What is required: Transcribe every line of the records verbatim.

--- START ---

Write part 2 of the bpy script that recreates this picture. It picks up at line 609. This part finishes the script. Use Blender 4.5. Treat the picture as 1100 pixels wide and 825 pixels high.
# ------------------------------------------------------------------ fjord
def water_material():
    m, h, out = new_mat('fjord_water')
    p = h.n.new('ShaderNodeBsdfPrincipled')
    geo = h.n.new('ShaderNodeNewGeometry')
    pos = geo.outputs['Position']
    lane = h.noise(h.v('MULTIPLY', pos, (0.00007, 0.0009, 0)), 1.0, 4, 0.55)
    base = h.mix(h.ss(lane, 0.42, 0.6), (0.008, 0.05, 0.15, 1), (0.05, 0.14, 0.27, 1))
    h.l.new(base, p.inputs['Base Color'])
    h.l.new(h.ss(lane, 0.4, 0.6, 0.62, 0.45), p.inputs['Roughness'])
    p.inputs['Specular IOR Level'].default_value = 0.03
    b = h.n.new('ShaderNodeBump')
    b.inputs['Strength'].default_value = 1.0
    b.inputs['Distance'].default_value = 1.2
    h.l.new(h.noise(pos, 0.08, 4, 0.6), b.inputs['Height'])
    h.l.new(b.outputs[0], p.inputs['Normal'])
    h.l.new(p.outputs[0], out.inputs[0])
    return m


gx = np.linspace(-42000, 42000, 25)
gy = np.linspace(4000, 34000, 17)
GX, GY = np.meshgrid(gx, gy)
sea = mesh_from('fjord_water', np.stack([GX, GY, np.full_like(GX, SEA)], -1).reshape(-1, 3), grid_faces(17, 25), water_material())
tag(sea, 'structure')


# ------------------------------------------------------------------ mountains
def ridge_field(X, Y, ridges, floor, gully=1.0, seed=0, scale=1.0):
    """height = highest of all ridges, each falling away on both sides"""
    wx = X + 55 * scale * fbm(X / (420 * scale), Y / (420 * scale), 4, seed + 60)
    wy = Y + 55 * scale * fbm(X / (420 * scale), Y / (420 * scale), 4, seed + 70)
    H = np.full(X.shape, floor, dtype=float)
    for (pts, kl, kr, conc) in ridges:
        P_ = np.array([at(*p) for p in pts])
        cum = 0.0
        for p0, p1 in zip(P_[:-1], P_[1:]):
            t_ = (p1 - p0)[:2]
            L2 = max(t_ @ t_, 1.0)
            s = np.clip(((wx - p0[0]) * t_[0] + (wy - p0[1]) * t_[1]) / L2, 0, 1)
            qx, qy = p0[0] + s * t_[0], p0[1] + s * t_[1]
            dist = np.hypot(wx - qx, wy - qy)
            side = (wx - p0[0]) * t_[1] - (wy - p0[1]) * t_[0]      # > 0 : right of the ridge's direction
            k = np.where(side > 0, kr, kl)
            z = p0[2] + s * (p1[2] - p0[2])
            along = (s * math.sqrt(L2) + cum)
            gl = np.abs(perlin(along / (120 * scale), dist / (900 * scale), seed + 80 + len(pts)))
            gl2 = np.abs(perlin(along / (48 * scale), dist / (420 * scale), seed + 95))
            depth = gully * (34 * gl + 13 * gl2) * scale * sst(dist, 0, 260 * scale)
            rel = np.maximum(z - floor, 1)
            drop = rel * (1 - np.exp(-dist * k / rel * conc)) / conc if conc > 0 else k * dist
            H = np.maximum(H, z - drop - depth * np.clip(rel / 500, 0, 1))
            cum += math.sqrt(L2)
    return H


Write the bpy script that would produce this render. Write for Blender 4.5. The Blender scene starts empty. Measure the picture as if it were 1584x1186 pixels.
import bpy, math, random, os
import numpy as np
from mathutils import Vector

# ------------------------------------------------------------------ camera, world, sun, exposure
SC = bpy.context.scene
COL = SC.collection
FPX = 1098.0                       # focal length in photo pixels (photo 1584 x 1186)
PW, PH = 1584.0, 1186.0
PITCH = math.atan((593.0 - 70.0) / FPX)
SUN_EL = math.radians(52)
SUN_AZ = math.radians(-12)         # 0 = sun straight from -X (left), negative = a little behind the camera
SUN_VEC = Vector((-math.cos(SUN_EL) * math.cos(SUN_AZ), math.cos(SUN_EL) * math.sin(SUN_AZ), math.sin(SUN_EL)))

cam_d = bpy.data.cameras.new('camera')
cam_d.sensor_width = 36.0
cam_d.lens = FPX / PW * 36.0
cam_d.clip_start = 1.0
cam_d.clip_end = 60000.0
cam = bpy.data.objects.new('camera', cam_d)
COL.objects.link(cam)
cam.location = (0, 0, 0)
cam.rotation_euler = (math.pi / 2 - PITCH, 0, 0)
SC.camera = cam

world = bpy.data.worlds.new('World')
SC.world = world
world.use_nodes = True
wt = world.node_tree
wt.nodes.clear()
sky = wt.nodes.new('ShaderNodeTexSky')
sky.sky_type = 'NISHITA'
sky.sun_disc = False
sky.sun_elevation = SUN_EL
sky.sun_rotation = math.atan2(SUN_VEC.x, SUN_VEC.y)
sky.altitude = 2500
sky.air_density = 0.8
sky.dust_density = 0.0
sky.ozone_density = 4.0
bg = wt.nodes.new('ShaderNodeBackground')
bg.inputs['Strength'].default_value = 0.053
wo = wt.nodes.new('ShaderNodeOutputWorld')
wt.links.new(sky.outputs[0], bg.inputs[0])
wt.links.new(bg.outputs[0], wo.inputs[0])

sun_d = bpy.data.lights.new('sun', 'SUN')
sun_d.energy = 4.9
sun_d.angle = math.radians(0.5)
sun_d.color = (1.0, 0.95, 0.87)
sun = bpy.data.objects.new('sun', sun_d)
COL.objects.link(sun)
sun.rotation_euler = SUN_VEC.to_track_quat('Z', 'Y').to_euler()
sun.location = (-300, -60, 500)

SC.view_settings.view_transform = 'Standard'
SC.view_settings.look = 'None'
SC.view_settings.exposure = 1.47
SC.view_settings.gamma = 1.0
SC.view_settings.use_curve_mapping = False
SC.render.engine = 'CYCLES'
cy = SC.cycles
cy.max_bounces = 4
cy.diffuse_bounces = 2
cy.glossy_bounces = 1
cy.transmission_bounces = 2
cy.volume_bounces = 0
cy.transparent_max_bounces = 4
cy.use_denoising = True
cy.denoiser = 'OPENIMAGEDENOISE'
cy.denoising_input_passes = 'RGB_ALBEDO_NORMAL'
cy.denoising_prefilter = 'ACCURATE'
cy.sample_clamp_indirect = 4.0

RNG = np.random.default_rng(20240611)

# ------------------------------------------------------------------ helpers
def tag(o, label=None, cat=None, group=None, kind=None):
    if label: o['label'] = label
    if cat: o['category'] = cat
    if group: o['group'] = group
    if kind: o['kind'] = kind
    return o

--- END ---

Output for this exercise:
Write part 2 of the bpy script that recreates this picture. It picks up at line 609. This part finishes the script. Use Blender 4.5. Treat the picture as 1100 pixels wide and 825 pixels high.
# ------------------------------------------------------------------ fjord
def water_material():
    m, h, out = new_mat('fjord_water')
    p = h.n.new('ShaderNodeBsdfPrincipled')
    geo = h.n.new('ShaderNodeNewGeometry')
    pos = geo.outputs['Position']
    lane = h.noise(h.v('MULTIPLY', pos, (0.00007, 0.0009, 0)), 1.0, 4, 0.55)
    base = h.mix(h.ss(lane, 0.42, 0.6), (0.008, 0.05, 0.15, 1), (0.05, 0.14, 0.27, 1))
    h.l.new(base, p.inputs['Base Color'])
    h.l.new(h.ss(lane, 0.4, 0.6, 0.62, 0.45), p.inputs['Roughness'])
    p.inputs['Specular IOR Level'].default_value = 0.03
    b = h.n.new('ShaderNodeBump')
    b.inputs['Strength'].default_value = 1.0
    b.inputs['Distance'].default_value = 1.2
    h.l.new(h.noise(pos, 0.08, 4, 0.6), b.inputs['Height'])
    h.l.new(b.outputs[0], p.inputs['Normal'])
    h.l.new(p.outputs[0], out.inputs[0])
    return m


gx = np.linspace(-42000, 42000, 25)
gy = np.linspace(4000, 34000, 17)
GX, GY = np.meshgrid(gx, gy)
sea = mesh_from('fjord_water', np.stack([GX, GY, np.full_like(GX, SEA)], -1).reshape(-1, 3), grid_faces(17, 25), water_material())
tag(sea, 'structure')


# ------------------------------------------------------------------ mountains
def ridge_field(X, Y, ridges, floor, gully=1.0, seed=0, scale=1.0):
    """height = highest of all ridges, each falling away on both sides"""
    wx = X + 55 * scale * fbm(X / (420 * scale), Y / (420 * scale), 4, seed + 60)
    wy = Y + 55 * scale * fbm(X / (420 * scale), Y / (420 * scale), 4, seed + 70)
    H = np.full(X.shape, floor, dtype=float)
    for (pts, kl, kr, conc) in ridges:
        P_ = np.array([at(*p) for p in pts])
        cum = 0.0
        for p0, p1 in zip(P_[:-1], P_[1:]):
            t_ = (p1 - p0)[:2]
            L2 = max(t_ @ t_, 1.0)
            s = np.clip(((wx - p0[0]) * t_[0] + (wy - p0[1]) * t_[1]) / L2, 0, 1)
            qx, qy = p0[0] + s * t_[0], p0[1] + s * t_[1]
            dist = np.hypot(wx - qx, wy - qy)
            side = (wx - p0[0]) * t_[1] - (wy - p0[1]) * t_[0]      # > 0 : right of the ridge's direction
            k = np.where(side > 0, kr, kl)
            z = p0[2] + s * (p1[2] - p0[2])
            along = (s * math.sqrt(L2) + cum)
            gl = np.abs(perlin(along / (120 * scale), dist / (900 * scale), seed + 80 + len(pts)))
            gl2 = np.abs(perlin(along / (48 * scale), dist / (420 * scale), seed + 95))
            depth = gully * (34 * gl + 13 * gl2) * scale * sst(dist, 0, 260 * scale)
            rel = np.maximum(z - floor, 1)
            drop = rel * (1 - np.exp(-dist * k / rel * conc)) / conc if conc > 0 else k * dist
            H = np.maximum(H, z - drop - depth * np.clip(rel / 500, 0, 1))
            cum += math.sqrt(L2)
    return H


Write the bpy script that would produce this render. Write for Blender 4.5. The Blender scene starts empty. Measure the picture as if it were 1584x1186 pixels.
import bpy, math, random, os
import numpy as np
from mathutils import Vector

# ------------------------------------------------------------------ camera, world, sun, exposure
SC = bpy.context.scene
COL = SC.collection
FPX = 1098.0                       # focal length in photo pixels (photo 1584 x 1186)
PW, PH = 1584.0, 1186.0
PITCH = math.atan((593.0 - 70.0) / FPX)
SUN_EL = math.radians(52)
SUN_AZ = math.radians(-12)         # 0 = sun straight from -X (left), negative = a little behind the camera
SUN_VEC = Vector((-math.cos(SUN_EL) * math.cos(SUN_AZ), math.cos(SUN_EL) * math.sin(SUN_AZ), math.sin(SUN_EL)))

cam_d = bpy.data.cameras.new('camera')
cam_d.sensor_width = 36.0
cam_d.lens = FPX / PW * 36.0
cam_d.clip_start = 1.0
cam_d.clip_end = 60000.0
cam = bpy.data.objects.new('camera', cam_d)
COL.objects.link(cam)
cam.location = (0, 0, 0)
cam.rotation_euler = (math.pi / 2 - PITCH, 0, 0)
SC.camera = cam

world = bpy.data.worlds.new('World')
SC.world = world
world.use_nodes = True
wt = world.node_tree
wt.nodes.clear()
sky = wt.nodes.new('ShaderNodeTexSky')
sky.sky_type = 'NISHITA'
sky.sun_disc = False
sky.sun_elevation = SUN_EL
sky.sun_rotation = math.atan2(SUN_VEC.x, SUN_VEC.y)
sky.altitude = 2500
sky.air_density = 0.8
sky.dust_density = 0.0
sky.ozone_density = 4.0
bg = wt.nodes.new('ShaderNodeBackground')
bg.inputs['Strength'].default_value = 0.053
wo = wt.nodes.new('ShaderNodeOutputWorld')
wt.links.new(sky.outputs[0], bg.inputs[0])
wt.links.new(bg.outputs[0], wo.inputs[0])

sun_d = bpy.data.lights.new('sun', 'SUN')
sun_d.energy = 4.9
sun_d.angle = math.radians(0.5)
sun_d.color = (1.0, 0.95, 0.87)
sun = bpy.data.objects.new('sun', sun_d)
COL.objects.link(sun)
sun.rotation_euler = SUN_VEC.to_track_quat('Z', 'Y').to_euler()
sun.location = (-300, -60, 500)

SC.view_settings.view_transform = 'Standard'
SC.view_settings.look = 'None'
SC.view_settings.exposure = 1.47
SC.view_settings.gamma = 1.0
SC.view_settings.use_curve_mapping = False
SC.render.engine = 'CYCLES'
cy = SC.cycles
cy.max_bounces = 4
cy.diffuse_bounces = 2
cy.glossy_bounces = 1
cy.transmission_bounces = 2
cy.volume_bounces = 0
cy.transparent_max_bounces = 4
cy.use_denoising = True
cy.denoiser = 'OPENIMAGEDENOISE'
cy.denoising_input_passes = 'RGB_ALBEDO_NORMAL'
cy.denoising_prefilter = 'ACCURATE'
cy.sample_clamp_indirect = 4.0

RNG = np.random.default_rng(20240611)

# ------------------------------------------------------------------ helpers
def tag(o, label=None, cat=None, group=None, kind=None):
    if label: o['label'] = label
    if cat: o['category'] = cat
    if group: o['group'] = group
    if kind: o['kind'] = kind
    return o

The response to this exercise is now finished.